-- Begin --

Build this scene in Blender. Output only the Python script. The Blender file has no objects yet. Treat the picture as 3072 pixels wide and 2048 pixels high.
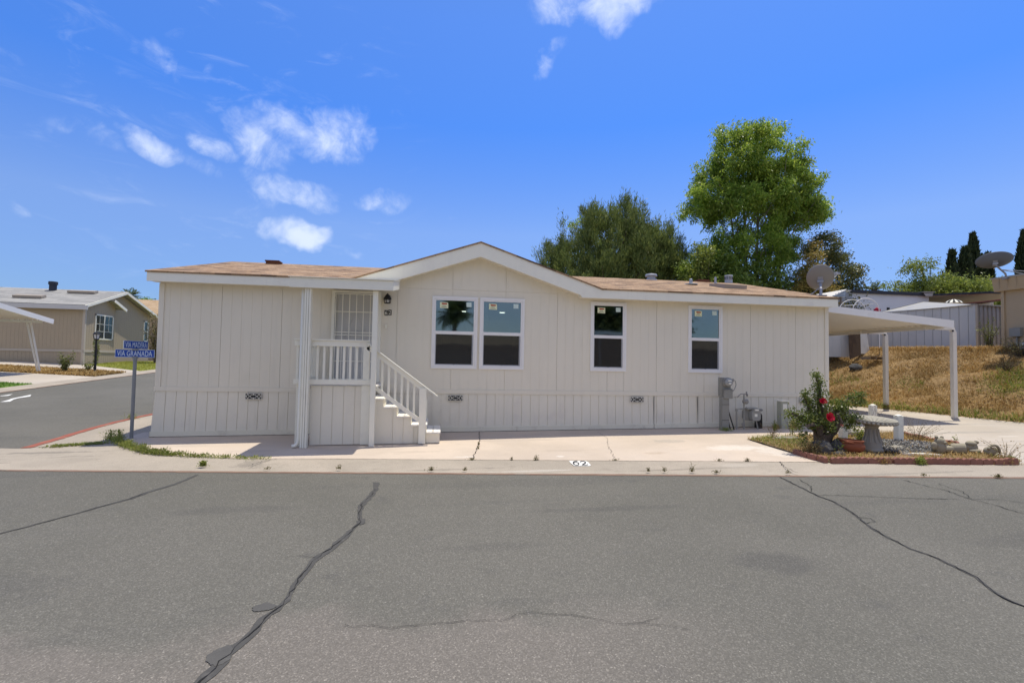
import bpy, math, random
import numpy as np
from mathutils import Vector, Matrix
PI = math.pi
random.seed(7)
scene = bpy.context.scene
C = scene.collection

# ---------------------------------------------------------------- camera
YAW, PITCH, ROLL, FPX = .1418, .0407, .0185, 1536.
CAM = Vector((5.8149, -11.6433, .7298))
fwd = Vector((math.sin(YAW)*math.cos(PITCH), math.cos(YAW)*math.cos(PITCH), math.sin(PITCH)))
rt0 = Vector((math.cos(YAW), -math.sin(YAW), 0)); up0 = rt0.cross(fwd)
rt = rt0*math.cos(ROLL)+up0*math.sin(ROLL); up = -rt0*math.sin(ROLL)+up0*math.cos(ROLL)
cd = bpy.data.cameras.new('camera'); cam = bpy.data.objects.new('camera', cd); C.objects.link(cam)
cd.sensor_width = 36; cd.lens = FPX/3072*36; cd.clip_start = .1; cd.clip_end = 4000
M4 = Matrix((rt, up, -fwd)).transposed().to_4x4(); M4.translation = CAM
cam.matrix_world = M4; scene.camera = cam
scene.view_settings.view_transform = 'Standard'; scene.view_settings.look = 'None'
scene.view_settings.exposure = 0.40; scene.view_settings.gamma = 1

# ---------------------------------------------------------------- sun and sky
SUN = Vector((.185, .19, 1)).normalized()
SUN_STRENGTH, SKY_STRENGTH = 3.3, .125
FILL_VEIL = (7.6, 6.8, 5.8)
sd = bpy.data.lights.new('sun', 'SUN'); sd.energy = SUN_STRENGTH; sd.angle = math.radians(.53); sd.color = (1, .935, .80)
so = bpy.data.objects.new('sun', sd); C.objects.link(so)
so.rotation_euler = SUN.to_track_quat('Z', 'Y').to_euler(); so.location = (0, 0, 60)
w = bpy.data.worlds.new('World'); scene.world = w; w.use_nodes = True
nt = w.node_tree; nt.nodes.clear()
class NT:
    """tiny helper to wire shader nodes"""
    def __init__(s, t): s.t = t
    def n(s, kind, **kw):
        o = s.t.nodes.new(kind)
        for k, v in kw.items(): setattr(o, k, v)
        return o
    def l(s, a, b): s.t.links.new(a, b)
    def val(s, inp, x):
        if hasattr(x, 'links') or isinstance(x, bpy.types.NodeSocket): s.l(x, inp)
        else: inp.default_value = x
    def m(s, op, a, b=0., c=None, clamp=False):
        o = s.n('ShaderNodeMath', operation=op, use_clamp=clamp)
        s.val(o.inputs[0], a); s.val(o.inputs[1], b)
        if c is not None: s.val(o.inputs[2], c)
        return o.outputs[0]
    def dot(s, v, c):
        o = s.n('ShaderNodeVectorMath', operation='DOT_PRODUCT'); s.l(v, o.inputs[0]); o.inputs[1].default_value = tuple(c)
        return o.outputs['Value']
    def noise(s, vec, scale, detail=4, rough=.55, dist=0.):
        o = s.n('ShaderNodeTexNoise'); s.l(vec, o.inputs['Vector']) if vec is not None else None
        o.inputs['Scale'].default_value = scale; o.inputs['Detail'].default_value = detail
        o.inputs['Roughness'].default_value = rough; o.inputs['Distortion'].default_value = dist
        return o.outputs['Fac']
    def ramp(s, f, pts, interp='LINEAR'):
        o = s.n('ShaderNodeValToRGB'); o.color_ramp.interpolation = interp
        e = o.color_ramp.elements
        while len(e) < len(pts): e.new(.5)
        for x, (p, c) in zip(e, pts):
            x.position = p; x.color = (*c, 1) if not isinstance(c, (int, float)) else (c, c, c, 1)
        s.l(f, o.inputs[0]); return o.outputs[0]
    def mix(s, f, a, b, mode='MIX'):
        o = s.n('ShaderNodeMix', data_type='RGBA', blend_type=mode)
        s.val(o.inputs[0], f)
        for i, x in ((6, a), (7, b)):
            if isinstance(x, (tuple, list)): o.inputs[i].default_value = (*x[:3], 1)
            else: s.l(x, o.inputs[i])
        return o.outputs[2]
    def mapr(s, f, a, b, c=0., d=1.):
        o = s.n('ShaderNodeMapRange', interpolation_type='SMOOTHSTEP'); s.l(f, o.inputs[0])
        for i, x in enumerate((a, b, c, d)): o.inputs[i+1].default_value = x
        return o.outputs[0]
W = NT(nt)
sky = W.n('ShaderNodeTexSky', sky_type='NISHITA', sun_disc=False)
sky.sun_elevation = math.asin(SUN.z); sky.sun_rotation = math.atan2(SUN.x, SUN.y)
sky.altitude = 100; sky.air_density = 1.0; sky.dust_density = .35; sky.ozone_density = 2.0
hsv = W.n('ShaderNodeHueSaturation'); hsv.inputs['Saturation'].default_value = 1.12; hsv.inputs['Hue'].default_value = .504; hsv.inputs['Value'].default_value = 1.0
W.l(sky.outputs[0], hsv.inputs['Color'])
tc = W.n('ShaderNodeTexCoord'); dirv = tc.outputs['Generated']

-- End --

• **What you are asked to do**: Return each line of the data, keeping its wording exact and omitting pictures.

• **Completed task**:
Build this scene in Blender. Output only the Python script. The Blender file has no objects yet. Treat the picture as 3072 pixels wide and 2048 pixels high.
import bpy, math, random
import numpy as np
from mathutils import Vector, Matrix
PI = math.pi
random.seed(7)
scene = bpy.context.scene
C = scene.collection

# ---------------------------------------------------------------- camera
YAW, PITCH, ROLL, FPX = .1418, .0407, .0185, 1536.
CAM = Vector((5.8149, -11.6433, .7298))
fwd = Vector((math.sin(YAW)*math.cos(PITCH), math.cos(YAW)*math.cos(PITCH), math.sin(PITCH)))
rt0 = Vector((math.cos(YAW), -math.sin(YAW), 0)); up0 = rt0.cross(fwd)
rt = rt0*math.cos(ROLL)+up0*math.sin(ROLL); up = -rt0*math.sin(ROLL)+up0*math.cos(ROLL)
cd = bpy.data.cameras.new('camera'); cam = bpy.data.objects.new('camera', cd); C.objects.link(cam)
cd.sensor_width = 36; cd.lens = FPX/3072*36; cd.clip_start = .1; cd.clip_end = 4000
M4 = Matrix((rt, up, -fwd)).transposed().to_4x4(); M4.translation = CAM
cam.matrix_world = M4; scene.camera = cam
scene.view_settings.view_transform = 'Standard'; scene.view_settings.look = 'None'
scene.view_settings.exposure = 0.40; scene.view_settings.gamma = 1

# ---------------------------------------------------------------- sun and sky
SUN = Vector((.185, .19, 1)).normalized()
SUN_STRENGTH, SKY_STRENGTH = 3.3, .125
FILL_VEIL = (7.6, 6.8, 5.8)
sd = bpy.data.lights.new('sun', 'SUN'); sd.energy = SUN_STRENGTH; sd.angle = math.radians(.53); sd.color = (1, .935, .80)
so = bpy.data.objects.new('sun', sd); C.objects.link(so)
so.rotation_euler = SUN.to_track_quat('Z', 'Y').to_euler(); so.location = (0, 0, 60)
w = bpy.data.worlds.new('World'); scene.world = w; w.use_nodes = True
nt = w.node_tree; nt.nodes.clear()
class NT:
    """tiny helper to wire shader nodes"""
    def __init__(s, t): s.t = t
    def n(s, kind, **kw):
        o = s.t.nodes.new(kind)
        for k, v in kw.items(): setattr(o, k, v)
        return o
    def l(s, a, b): s.t.links.new(a, b)
    def val(s, inp, x):
        if hasattr(x, 'links') or isinstance(x, bpy.types.NodeSocket): s.l(x, inp)
        else: inp.default_value = x
    def m(s, op, a, b=0., c=None, clamp=False):
        o = s.n('ShaderNodeMath', operation=op, use_clamp=clamp)
        s.val(o.inputs[0], a); s.val(o.inputs[1], b)
        if c is not None: s.val(o.inputs[2], c)
        return o.outputs[0]
    def dot(s, v, c):
        o = s.n('ShaderNodeVectorMath', operation='DOT_PRODUCT'); s.l(v, o.inputs[0]); o.inputs[1].default_value = tuple(c)
        return o.outputs['Value']
    def noise(s, vec, scale, detail=4, rough=.55, dist=0.):
        o = s.n('ShaderNodeTexNoise'); s.l(vec, o.inputs['Vector']) if vec is not None else None
        o.inputs['Scale'].default_value = scale; o.inputs['Detail'].default_value = detail
        o.inputs['Roughness'].default_value = rough; o.inputs['Distortion'].default_value = dist
        return o.outputs['Fac']
    def ramp(s, f, pts, interp='LINEAR'):
        o = s.n('ShaderNodeValToRGB'); o.color_ramp.interpolation = interp
        e = o.color_ramp.elements
        while len(e) < len(pts): e.new(.5)
        for x, (p, c) in zip(e, pts):
            x.position = p; x.color = (*c, 1) if not isinstance(c, (int, float)) else (c, c, c, 1)
        s.l(f, o.inputs[0]); return o.outputs[0]
    def mix(s, f, a, b, mode='MIX'):
        o = s.n('ShaderNodeMix', data_type='RGBA', blend_type=mode)
        s.val(o.inputs[0], f)
        for i, x in ((6, a), (7, b)):
            if isinstance(x, (tuple, list)): o.inputs[i].default_value = (*x[:3], 1)
            else: s.l(x, o.inputs[i])
        return o.outputs[2]
    def mapr(s, f, a, b, c=0., d=1.):
        o = s.n('ShaderNodeMapRange', interpolation_type='SMOOTHSTEP'); s.l(f, o.inputs[0])
        for i, x in enumerate((a, b, c, d)): o.inputs[i+1].default_value = x
        return o.outputs[0]
W = NT(nt)
sky = W.n('ShaderNodeTexSky', sky_type='NISHITA', sun_disc=False)
sky.sun_elevation = math.asin(SUN.z); sky.sun_rotation = math.atan2(SUN.x, SUN.y)
sky.altitude = 100; sky.air_density = 1.0; sky.dust_density = .35; sky.ozone_density = 2.0
hsv = W.n('ShaderNodeHueSaturation'); hsv.inputs['Saturation'].default_value = 1.12; hsv.inputs['Hue'].default_value = .504; hsv.inputs['Value'].default_value = 1.0
W.l(sky.outputs[0], hsv.inputs['Color'])
tc = W.n('ShaderNodeTexCoord'); dirv = tc.outputs['Generated']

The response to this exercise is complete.